Há poucos dias, fiquei a pensar no que me disse um trabalhador da administração pública: “Uma greve de protesto? Para demonstrar descontentamento? Mas que as pessoas estão descontentes já toda a gente sabe! Eu é que não vou dar um dia de salário ao Sócrates!” Outro interrogava-se: “Muito bem, vou para a greve geral. E depois, o que é que eu ganho com isso?” Palavras que confirmam uma teoria do filósofo, ensaísta e colaborador da VISÃO, José Gil: “As pessoas estão a perder o sentido de solidariedade. Perante uma crise extrema, é cada um por si.” E palavras a que Torres Couto responde (pág. 52), sobretudo, com o argumento do da necessidade de reforço da legitimidade sindical.
Mas este egoísmo latente não se deve apenas à crise. A pergunta é
pertinente: o que é que as pessoas ganharam, nos últimos anos, com greves?
Alguma reivindicação foi satisfeita? Algum despedimento evitado? Algum salário aumentado? Que resultados concretos têm os sindicatos para apresentar? A própria ideia de protesto não se terá banalizado de mais, com a queixa e a reclamação sistemática? Não deixa de ser irónico que a única grande empresa, no setor privado, onde os trabalhadores conseguiram resultados, foi a Autoeuropa, que não conhece greves, mas sim uma negociação contínua, responsável e onde toda a gente veste a camisola. Uma alternativa às formas clássicas de luta sindical, que António Chora, líder da Comissão de Trabalhadores, com a ajuda de patrões ponderados (tão diferentes dos portugueses!…), implantou. Mas ali já se vive em padrões alemães como se depreende do aumento de 3,9% que conseguiram para 2011…

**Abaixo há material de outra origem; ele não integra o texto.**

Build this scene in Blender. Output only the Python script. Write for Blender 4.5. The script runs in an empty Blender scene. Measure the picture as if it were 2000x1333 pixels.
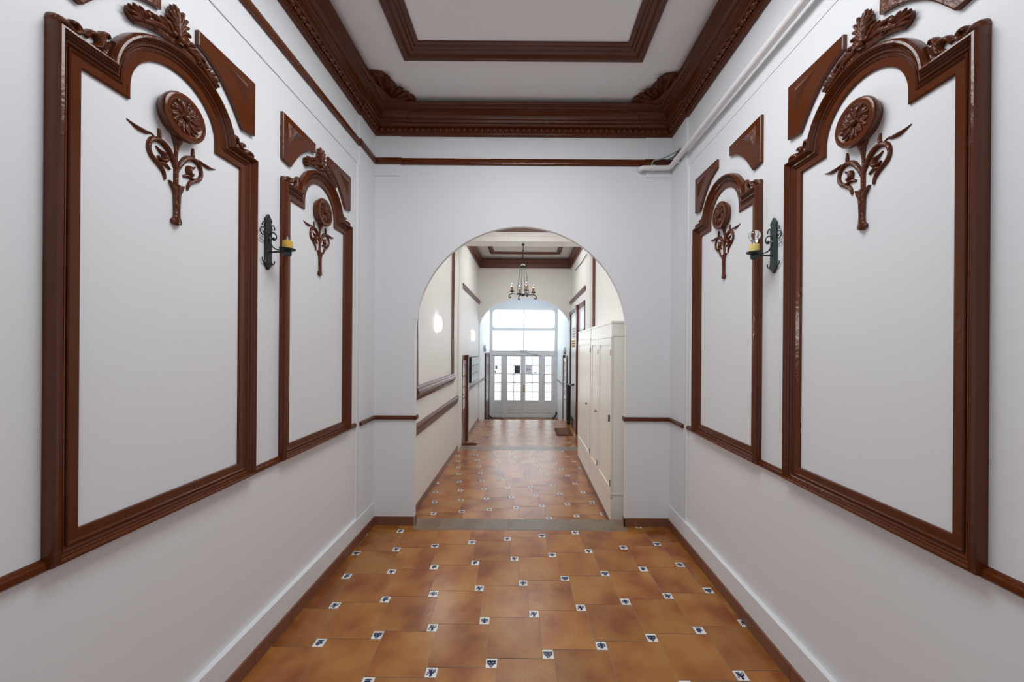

A última grande luta sindical que produziu resultados foi a contestação dos professores contra o sistema de avaliação imposto pelo primeiro Governo de Sócrates. Curiosamente, o desiderato foi alcançado com poucas ou nenhumas greves. Uma estratégia de desgaste contínuo, com presença maciça nos órgãos de comunicação social e nos blogues, marcação cerrada à então ministra da Educação em todas as suas aparições públicas, chantagem da classe na declaração da intenção de voto (antes, tradicionalmente socialista), “catequização” de alunos e pais contra o Ministério, táticas de guerrilha culminadas com as batalhas em campo aberto, nas grandiosas manifestações em Lisboa eis os ingredientes da luta. Luta que se desenvolveu para lá dos sindicatos, de uma forma frequentemente inorgânica e voluntarista: pode mesmo dizer-se que a própria Fenprof foi a reboque, aflita para apanhar o comboio das iniciativas não enquadradas do movimento de base.
Nestas páginas [edição n.º 925 da VISÃO], tentamos perceber quais as tendências das formas de protesto do futuro: presença nas redes sociais ou resolver tudo à bomba? Ao falar da iminência de uma revolta social, Isabel Jonet, do Banco Alimentar, pode estar a referir-se a formas violentas e paralegais de luta. Formas que escapam ao controlo sindical, este baseado em estruturas antiquadas, formatadas para o século passado e ineficazes, do ponto de vista dos ganhos para os trabalhadores que representam. Greve geral, muito bem. Decerto, terá adesão esmagadora. E o que ganhamos nós com isso?